Which leads us to Wattson, the engineer who can lay down electric fences and fortify positions. The pylons stay in place throughout the match, even if the players controlling her got knocked out, much like Octane’s jump pads. In play-testing, the team had a lot of fun watching how one Wattson—or several from different teams—altered the map. The testers concentrated on Skull Town and laid fortifications down everywhere. 

“You come in later in the match and there’s wire lines everywhere it’s it’s like a prison town,” Horn said. “Now you have to approach it differently. It’s like, ‘Where are they? I can’t just rush through all of the buildings because I’m going to get hit by wire lines.”

That sort of thing changes how the game flows. Respawn may not be taking a Crooked Towers approach to King’s Canyon, but the heroes themselves will definitely make you change up your tactics and routes.

“Wattson was designed [with us] understanding King’s Canyon,” McCoy said. “The actual canyons themselves? You can create these nice blockages and force people like water out of one exit and then you can mow ‘em down.”
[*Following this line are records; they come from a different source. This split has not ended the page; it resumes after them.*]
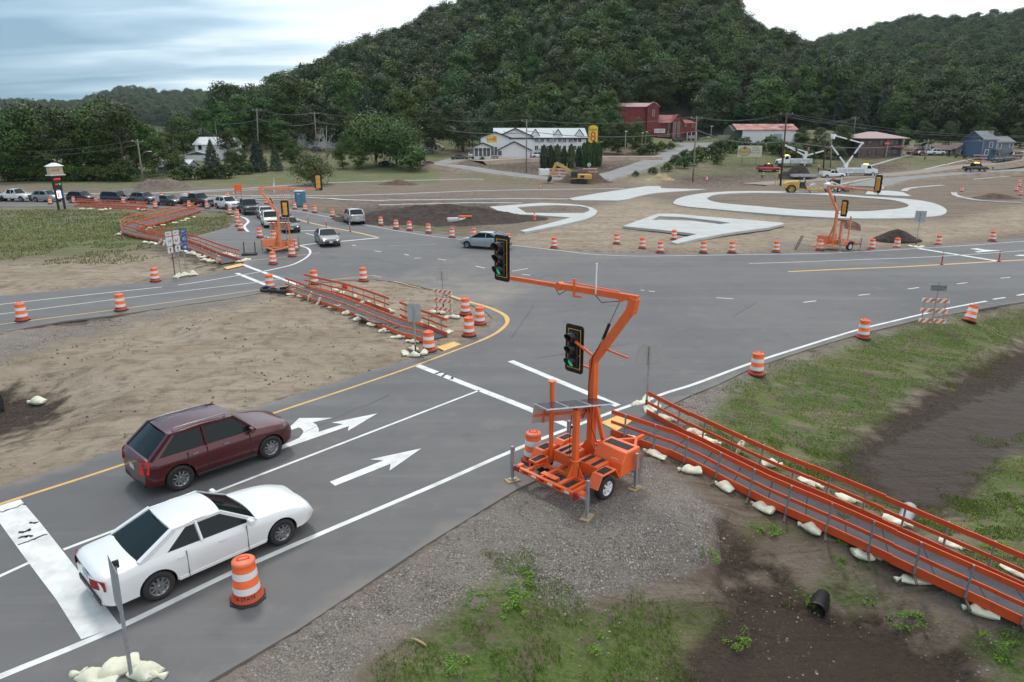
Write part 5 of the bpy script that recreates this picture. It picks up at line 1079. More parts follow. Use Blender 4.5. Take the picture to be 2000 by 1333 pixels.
for kd, pm, px, py, h, lb, rk in (('sedan', P_blk, 757, 326, (.9, -.3), 'black car parked under the spreading tree', 0), ('hatch', P_bur, 832, 327, (-.6, -.5), 'burgundy car parked right of the round green shrub', 0), ('sedan', P_blk, 898, 313, (1, .1), 'small black car parked left of the motel', 0), ('suv', P_whi, 925, 309, (.3, .9), 'white car half hidden behind the motel sunroom', 0), ('suv', P_whi, 1052, 309, (1, .05), 'white car parked in front of the motel wall', 0), ('sedan', P_bur, 1105, 309, (1, 0), 'burgundy car parked behind the narrow evergreens', 0),
                                  ('suv', P_blk, 1325, 278, (-.95, -.3), 'black car parked in front of the red mill', 0), ('pickup', P_red, 1500, 336, (.97, .1), 'red pickup truck parked left of the first bucket truck', 0), ('pickup', P_blk, 1903, 342, (1, .1), 'black pickup truck with amber beacons on its roof', 0), ('suv', P_bur, 1787, 304, (-1, .1), 'dark burgundy car left of the parked white trucks', 0), ('pickup', P_whi, 1807, 304, (1, .0), 'white pickup, left one of the two by the brown brick building', 0), ('suv', P_whi, 1828, 304, (1, .0), 'white car, right one of the two by the brown brick building', 0),
                                  ('sedan', P_dkg, 1962, 320, (-.9, -.4), 'dark car driving down the road at the far right', 0), ('suv', P_bur, 1980, 316, (-.9, -.4), 'dark red car following the dark car at the far right', 0), ('sedan', P_dkg, 1948, 322, (-.9, -.4), 'low dark car at the head of the short file at the far right', 0), ('suv', P_blk, 622, 298, (.9, .1), 'dark vehicle parked below the white house with the brown roof', 0)):
    o = c_at(kd, pm, px, py, h, lb, 'pickup truck' if kd == 'pickup' else 'car', far=True)
    if px > 1895: o.location.z += .7
    if 'amber' in lb:
        m = MB(); m.box((.1, .45, 2.02), (.25, .5, .16)); m.build('beacon', M_amber, o, .03); m = MB(); m.box((.1, -.45, 2.02), (.25, .5, .16)); m.build('beacon', M_amber, o, .03)
    if 'red pickup' in lb:
        m = MB(); m.box((0, 0, 1.98), (.2, .5, .14)); m.build('beacon', M_amber, o, .03); m = MB(); m.b2(-2.7, -1.1, -.7, .7, .9, 1.6); m.build('tool_box', M_trim, o, .05)
# ============================================================ striped drums
def drum_proto():
    root = thing('traffic_drum', 'x', 'traffic drum'); R0, R1, H_ = .285, .225, .93
    rr = lambda z: lerp(R0, R1, (z - .10) / (H_ - .10))
    b = MB(); zs = [.07, .10, .20, .22, .38, .40, .56, .58, .74, .76, .90, .93]
    prof = [(R0 + .045, .07), (R0 + .045, .11), (R0 + .0, .13), (rr(.22), .235)]
    prof += [(rr(.24), .24), (rr(.40), .40), (rr(.40) - .006, .405), (rr(.57), .57), (rr(.57) - .006, .575), (rr(.74), .74), (rr(.74) - .006, .745), (rr(.90), .90)]
    b.lathe(prof, 28); b.build('drum_body', M_orange, root)
    lo = MB(); lo.lathe([(R0 + .050, .066), (R0 + .050, .112), (R0 + .004, .135), (rr(.22) + .004, .236)], 28); lo.build('drum_skirt', M_orange_base, root)
    for z0, z1 in ((.245, .395), (.58, .735)):
        s_ = MB(); s_.lathe([(rr(z0) + .004, z0), (rr(z1) + .004, z1)], 28); s_.build('reflective_band', M_white_refl, root)
    l = MB(); l.lathe([(rr(.90) + .012, .885), (rr(.93) + .014, .93), (R1 - .03, .958), (.001, .962)], 28); lid = l.build('drum_lid', M_orange_lid, root)
    h = MB(); h.tube([(-.12, 0, .955), (-.105, 0, 1.01), (-.06, 0, 1.03), (.06, 0, 1.03), (.105, 0, 1.01), (.12, 0, .955)], .016, 6); h.box((0, 0, .966), (.30, .05, .012)); h.build('handle', M_orange_lid, lid)
    r = MB(); n = 8; P = [(.39 * math.cos(6.283 * (i + .5) / n), .39 * math.sin(6.283 * (i + .5) / n)) for i in range(n)]; r.prism(P, .0, .045); P2 = [(p[0] * .86, p[1] * .86) for p in P]; r.prism(P2, .04, .075); r.build('rubber_base', M_rubber, root, .006)
    return root
DR = drum_proto(); first = [True]
def drum(px, py, label, group=None, rz=0, tilt=None, txt=None, s_=1.0):
    x_, y_, z_ = GT(px, py)
    if y_ < 130 and sdist(np.array([x_]), np.array([y_]), ASPH)[0] > 0: z_ = 0.0
    o = place(DR, first[0], (x_, y_, z_), rz, label, group, scale=s_, rot=tilt); first[0] = False
    if txt:
        M_stn = mat('stencil_black', (.03, .012, .01), .7); m = MB()
        a = math.atan2(-y_, -x_); T = Matrix.Translation((0, 0, .17)) @ Matrix.Rotation(a + math.pi / 2 - o.rotation_euler.z + txt[1], 4, 'Z') @ Matrix.Rotation(math.pi / 2, 4, 'X')
        text_into(m, txt[0], .115, T, wrap_r=.300); m.build('stencil', M_stn, o)
    return o
drum(485, 1174, 'striped traffic drum nearest the camera, on the shoulder beside the white coupe', rz=.4, txt=('& STATE', -.15))
drum(45, 629, 'striped traffic drum at the left edge beside the divided road'); drum(237, 609, 'striped traffic drum on the yellow line of the divided road'); drum(304, 552, 'striped traffic drum on the sand left of the route shield signs')
drum(528, 567, 'striped traffic drum standing behind the three old tyres'); drum(614, 556, 'striped traffic drum just behind the rail start of the median walkway'); drum(710, 550, 'striped traffic drum standing alone on the dusty asphalt above the median')
drum(838, 686, 'striped traffic drum beside the yellow mat at the end of the median walkway', txt=('STATE', -.1)); drum(909, 615, 'striped traffic drum of the nose trio, the one farthest back'); drum(937, 634, 'striped traffic drum of the nose trio, the rightmost'); drum(916, 656, 'striped traffic drum of the nose trio, nearest the camera')
drum(1477, 732, 'striped traffic drum on the gravel edge above the near walkway', txt=('STATE', .1)); drum(1685, 661, 'striped traffic drum at the top of the grass slope left of the barricade'); drum(1892, 629, 'leaning striped traffic drum on the grass right of the barricade', tilt=(R(-4), R(17), .3)); drum(1041, 905, 'striped traffic drum behind the left fender of the near signal trailer', txt=('STATE', 0))
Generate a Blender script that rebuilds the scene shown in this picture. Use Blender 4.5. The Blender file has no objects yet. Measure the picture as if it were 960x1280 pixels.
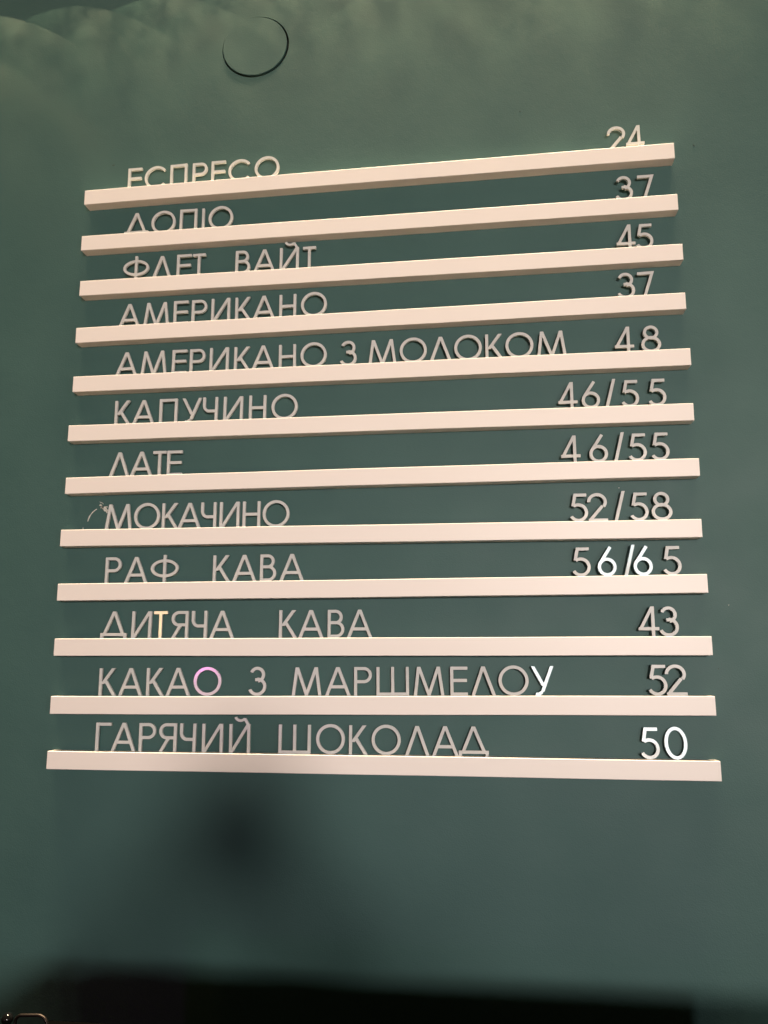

The other big addition to season two is ranked mode. It’ll bring a “pretty aggressive” skill-based matchmaking system to the game, according to Horn, and will try to ensure players of the same ability are consistently thrown into the mix together.

Ranking amateurs

“It’s not just for the high-end Apex Predator-level people to get those high skilled matches, it’s actually for everybody,” Horn said. “It’s for the level 9s, the level 10s. You’ll get those evenly matched, skill intensive, but not skill-impossible matches. I think ranked, even though it implies competitive, will also be healthy for general players learning and improving.”

That’s not to say the regular Apex queue system will disappear. In fact, it’ll stick around as a low-risk way for players to try out different Legends without fear of dropping from, say, Gold to Silver while acclimating to a new Legend’s particular abilities. It’s Horn’s dream feature for the game. He’s always played ranked modes in competitive games, and Hardcore in Diablo. 
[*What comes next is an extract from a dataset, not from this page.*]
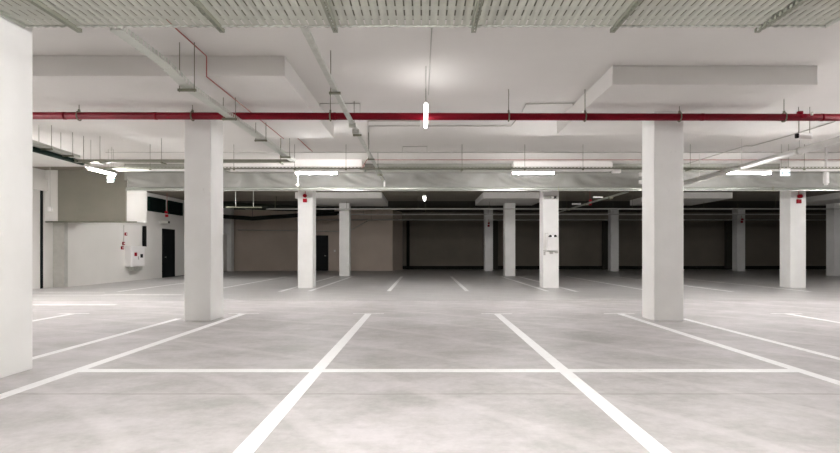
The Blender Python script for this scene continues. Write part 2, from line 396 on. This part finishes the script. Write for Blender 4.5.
MB().tube([(6.56, pipe_y(6.5), 3.60), (6.56, pipe_y(6.5), 3.70)], 0.05, 14).tube([(6.56, pipe_y(6.5)-0.12, 3.60), (6.56, pipe_y(6.5), 3.60)], 0.035, 12).build('valve', M['red'], t)
MB().tube([(6.64, 8.9, 3.59), (6.64, 8.9, 3.64)], 0.02, 8).build('drain_cap', M['galv'], t)

# ---------------------------------------------------------------- big perforated deck overhead
DZ = 3.60
t = thing('perforated_tray', (0, 4.8, DZ), 'very wide perforated ribbed steel tray overhead at the top of the picture', 'cable tray')
m = MB(); X0, X1 = -4.14, 4.16; per = 0.083; steps = int((X1-X0)/per*8); prev = None
ys = (2.6, 4.5, 5.0, 5.3, 5.37, 5.385)  # sheet runs back out of view, lengthened to shade the drop panel fronts
rows = []
for yi, y in enumerate(ys):
    row = []
    for i in range(steps+1):
        x = X0+(X1-X0)*i/steps
        z = DZ + 0.0025*math.cos(2*math.pi*(x+100)/per) + (0.0 if yi < 5 else 0.0)
        row.append(m.bm.verts.new((x, y, z)))
    rows.append(row)
for a, b in zip(rows, rows[1:]):
    for i in range(steps):
        f = m.bm.faces.new((a[i], a[i+1], b[i+1], b[i])); f.smooth = True
o = m.build('tray_sheet', M['deck'], t); sd = o.modifiers.new('thickness', 'SOLIDIFY'); sd.thickness = 0.003
m = MB()   # rolled and crimped far lip
n = int((X1-X0)/0.02)
m.tube([(X0+(X1-X0)*i/n, 5.392+0.006*math.sin(2*math.pi*i*0.02/0.083), DZ-0.008+0.010*math.sin(2*math.pi*i*0.02/0.083)) for i in range(n+1)], 0.012, 8)
m.build('rolled_lip', M['galv'], t)
m = MB(); m.box(X0-0.004, X0+0.004, 2.6, 5.39, DZ-0.03, DZ+0.06); m.build('side_flange', M['galv'], t)
m = MB(); m.box(X1-0.004, X1+0.004, 2.6, 5.39, DZ-0.03, DZ+0.06); m.build('side_flange', M['galv'], t)
mbox(X0+0.02, X1-0.02, 2.62, 5.36, DZ+0.045, DZ+0.05).build('tray_lid', M['galv_dark'], t)  # unseen sheet added above the slots to block light and darken them
for x in (-3.62, -2.12, -0.93, 0.52, 1.98, 3.5):
    b = MB(); b.channel([(x, 2.6, DZ-0.045), (x, 5.47, DZ-0.045)], 0.05, 0.04, lip=0.012)
    b.tube([(x, 4.1, DZ-0.02), (x, 4.1, CEIL)], 0.006, 6); b.tube([(x, 5.43, DZ-0.04), (x, 5.43, DZ+0.05)], 0.006, 6)
    b.build('support_rib', M['rib'], t)

# ---------------------------------------------------------------- cable trays
def add_tray(label, pts, wdt, h, mat, brackets=(), rods=True, name='cable_tray', lip=0.0, rail=True):
    t = thing(name, tuple(pts[0]), label, 'cable tray')
    MB().channel(pts, wdt, h, lip=lip).build('tray_body', M[mat], t)
    return t
def bracket(t, x, y, z, span, axis, ztop=CEIL, hmat='galv_dark', pair=True):
    b = MB()
    if axis == 'x': b.box(x-span/2, x+span/2, y-0.02, y+0.02, z-0.035, z-0.004); ends = [(x-span/2+0.02, y), (x+span/2-0.02, y)]
    else: b.box(x-0.02, x+0.02, y-span/2, y+span/2, z-0.035, z-0.004); ends = [(x, y-span/2+0.02), (x, y+span/2-0.02)]
    if not pair: ends = ends[:1]
    for ex, ey in ends: b.tube([(ex, ey, z-0.045), (ex, ey, ztop)], 0.006, 6)
    b.build('hanger', M[hmat], t)

# tray A with the kink under the left drop panel
t = add_tray('perforated cable tray that kinks down beneath the left drop panel', [(-3.2, 5.41, 3.555), (-3.2, 6.35, 3.555), (-3.21, 6.5, 3.545), (-3.19, 6.90, 3.475), (-3.19, 7.05, 3.46), (-3.2, 12.7, 3.46)], 0.15, 0.055, 'tray_y', lip=0.012)
MB().channel([(-3.2, 5.41, 3.556), (-3.2, 6.35, 3.556)], 0.03, 0.006).build('inner_strip', M['galv'], t)
for y, zt in ((7.02, CEIL), (8.55, 3.79), (10.2, 3.79), (12.0, CEIL)): bracket(t, -3.2, y, 3.455, 0.24, 'x', zt)
m = MB()
for k, dx in enumerate((-0.03, 0.0, 0.03)): m.tube([(-3.2+dx, 5.41, 3.575), (-3.2+dx, 6.4, 3.572), (-3.2+dx, 6.98, 3.48), (-3.2+dx, 12.7, 3.478)], 0.012, 8)
m.build('cable', M['conduit'], t); 
# tray B, narrow, towards the centre
t = add_tray('narrow straight galvanised tray running from overhead to the curtain, left of centre', [(-1.25, 5.40, 3.575), (-1.25, 8.4, 3.47), (-1.25, 16.3, 3.46)], 0.07, 0.04, 'galv', lip=0.01)
MB().rbar([(-1.25, 5.41, 3.60), (-1.25, 8.4, 3.495), (-1.25, 16.2, 3.485)], 0.05, 0.02).build('cover', M['white_metal'], t)
for y, zt in ((7.3, CEIL), (9.75, CEIL), (12.3, CEIL), (14.8, CEIL)): bracket(t, -1.25, y, 3.50 if y < 8 else 3.46, 0.16, 'x', zt, pair=False)
for y in (9.05, 9.5):
    mbox(-1.31, -1.19, y, y+0.05, 3.42, 3.5).build('joint_clip', M['galv'], t)
MB().tube([(-1.25, 16.3, 3.50), (-1.25, 16.38, 3.46), (-1.25, 16.38, 3.30)], 0.03, 10).build('cable_drop', M['white_metal'], t)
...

“The measure of skill and the growth, and being able to say, ‘I’m better than you’ and the game can prove it? That’s what I yearn for.”
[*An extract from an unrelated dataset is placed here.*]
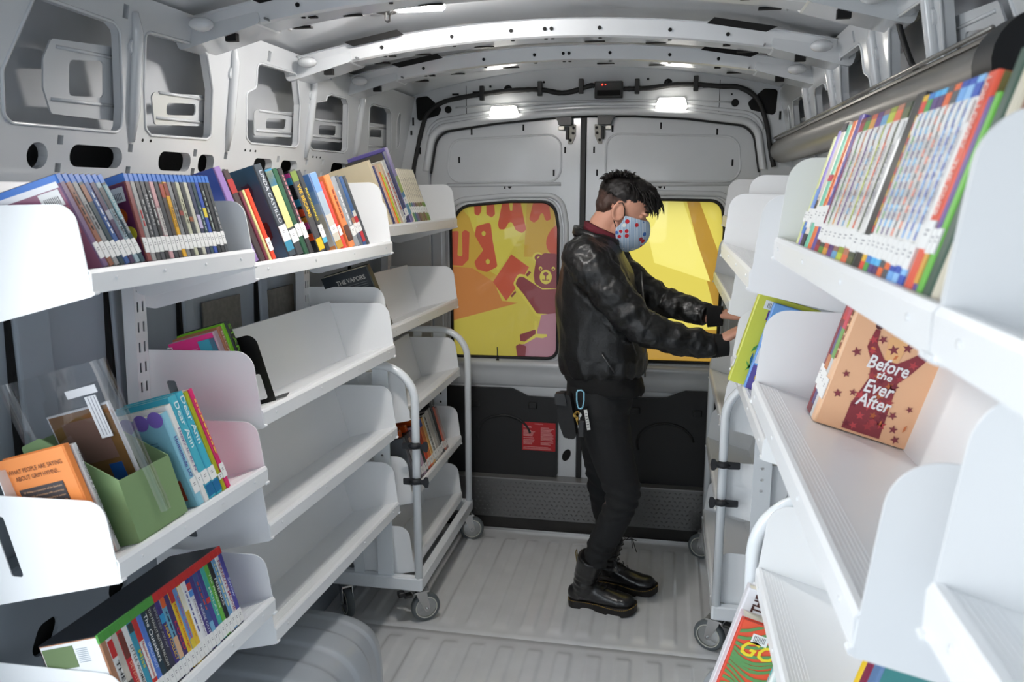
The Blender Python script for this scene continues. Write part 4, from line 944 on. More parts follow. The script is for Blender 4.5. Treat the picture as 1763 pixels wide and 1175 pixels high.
for x0 in (0, W-T_):
    mb = MB(); mb.prism(side, x0, x0+T_, lambda a,b,c: (c,a,b)); mb.build('side_wall', GREEN, t)
mb = MB(); mb.box((T_,0,0),(W-T_,T_,.125)); mb.build('front_wall', GREEN, t)
mb = MB(); mb.box((T_,D-T_,0),(W-T_,D,.232)); mb.build('back_wall', GREEN, t)
mb = MB(); mb.box((T_,T_,0),(W-T_,D-T_,T_)); mb.build('bottom', GREEN, t)
# bagged magazine inside
t = bpy.data.objects.new('bagged_magazine', None); COL.objects.link(t); t.matrix_world = on_shelf('L1b', 1.345, .012, -6)
tag(t, 'magazine with a brown cover in a clear plastic bag inside the green box', 'magazine')
mb = MB(); mb.box((.004,.006,.01),(.012,.150,.272)); mb.box((.0036,.010,.012),(.004,.147,.268), mi=1)
mb.box((.0032,.030,.03),(.0036,.060,.15), mi=2); mb.box((.0032,.030,.16),(.0036,.125,.25), mi=3)
put_text(mb, 'NG', (.003,.05,.045), (0,-1,0), (0,0,1), h=.02, mi=4)
mb.build('magazine', [C((214,214,220)), mat('mag_cover',(150,108,66),.2,noise=.5,nscale=9,coat=.5), C((30,90,170)), C((128,96,88)), C((200,190,150))], t)
mb = MB(); rr = random.Random(4); rows = []
for i in range(13):
    z = .03+.325*i/12; row = []
    for j in range(10): yy_ = -.022+.245*j/9; row.append((.0+rr.uniform(-.0016,.0016), yy_, z))
    for j in range(10): yy_ = .223-.245*j/9; row.append((.0165+rr.uniform(-.0016,.0016), yy_, z))
    rows.append(row)
mb.grid(rows, True, True); mb.build('plastic_bag', clear('bag_film', rough=.08, mixf=.2), t)
mb = MB(); mb.box((-.0012,.012,.296),(-.0004,.082,.312)); mb.box((-.0012,.020,.205),(-.0004,.046,.292))
for k in range(3): mb.box((-.0016,.024+.007*k,.21),(-.0012,.0252+.007*k,.29), mi=1)
mb.build('tape_strip', [mat('tape_white',(236,236,240),.15,coat=1), C((140,140,150))], t)
def art_pale(mb, mi, x, sg, h, dp):
    e = sorted((x, x+sg*.0004))
    for k in range(4): mb.prism(circ(.02+.035*k, h*.955, .018), e[0], e[1], lambda a,b,c: (c,a,b), mi=mi((120,96,180)))
    for k in range(9): mb.box((e[0]-.0001,.035,h*(.72-.035*k)),(e[1],.12,h*(.726-.035*k)), mi=mi((70,110,140)))
    mb.box((e[0]-.0001,.02,h*.08),(e[1],.028,h*.3), mi=mi((150,60,40))); mb.prism(circ(.05,h*.22,.012,n=8), e[0]-.0001, e[1], lambda a,b,c: (c,a,b), mi=mi((200,90,60))); mb.box((e[0]-.0001,.03,h*.16),(e[1],.075,h*.175), mi=mi((150,60,40)))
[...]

McCoy’s is different: He’d love an in-game replay mode a la PUBG, though he didn’t mention Brendan Greene’s game by name. Such a feature would allow players to capture footage, cut it together into their own hype videos and story trailers without the need for additional game-capture equipment. 

“I’d love to get more user-generated cool stuff out of the game, but technically that is a huge hill to climb.”

That type of functionality requires an intimate knowledge of their heavily modded version of Valve’s Source engine, and McCoy said that could only be accomplished by a scant few in-house engineers.

“That really talented engineer, they could be working on 15 things,” McCoy said. “Which one’s most important? Because no one else can work on those 15 other things.” 

Apex Legends season two starts July 2.